* High performers figure out on their own what improvement are needed and how to make them. Low performers focus on the status quo and what they know, so don’t expect them to think about raising the bar without knowing why and understanding how.
* As you work to change the behavior of the weakest performers, remember that you are dealing with deep-seated habits that will take time to change. These folks are capable of doing better but it will require patience, encouragement, and constant attention.
* Under pressure to get more out the door supervisors often abdicate their responsibility to hold poor performers accountable. Opting instead to ignore or isolate underachievers in the mistaken belief that they’ll realize what’s wrong and make changes on their own.
* Passing around cartoons and memes that ridicule upper management is a common practice. Yes, it’s funny. But, skewering the behavior of those above you offers little in the way of constructive advice. Don’t expect their behavior to change if all you do is laugh at them.
* Withholding critical information from a report, remaining silent with your concerns in meetings or applying a “fudge factor” to your budget are common ways in which you may unintentionally contribute to the incompetence of someone higher up the food chain.
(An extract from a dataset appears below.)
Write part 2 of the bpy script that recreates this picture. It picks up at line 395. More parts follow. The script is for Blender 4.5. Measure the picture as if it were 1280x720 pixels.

* Failure, in and of itself, is not dysfunctional. It is the way the corporate culture reacts to failure that determines functionality. Confronting failure facilitates awareness and allows those most impacted to learn from it and overcome it so it doesn’t cloud their future.
* Co-workers who spend a lot of time together get to know one another’s strengths, weaknesses, hot buttons, hopes, ambitions and personal problems all of which are subject to misinterpretation, and misunderstanding. Hence there is room for more discomfort.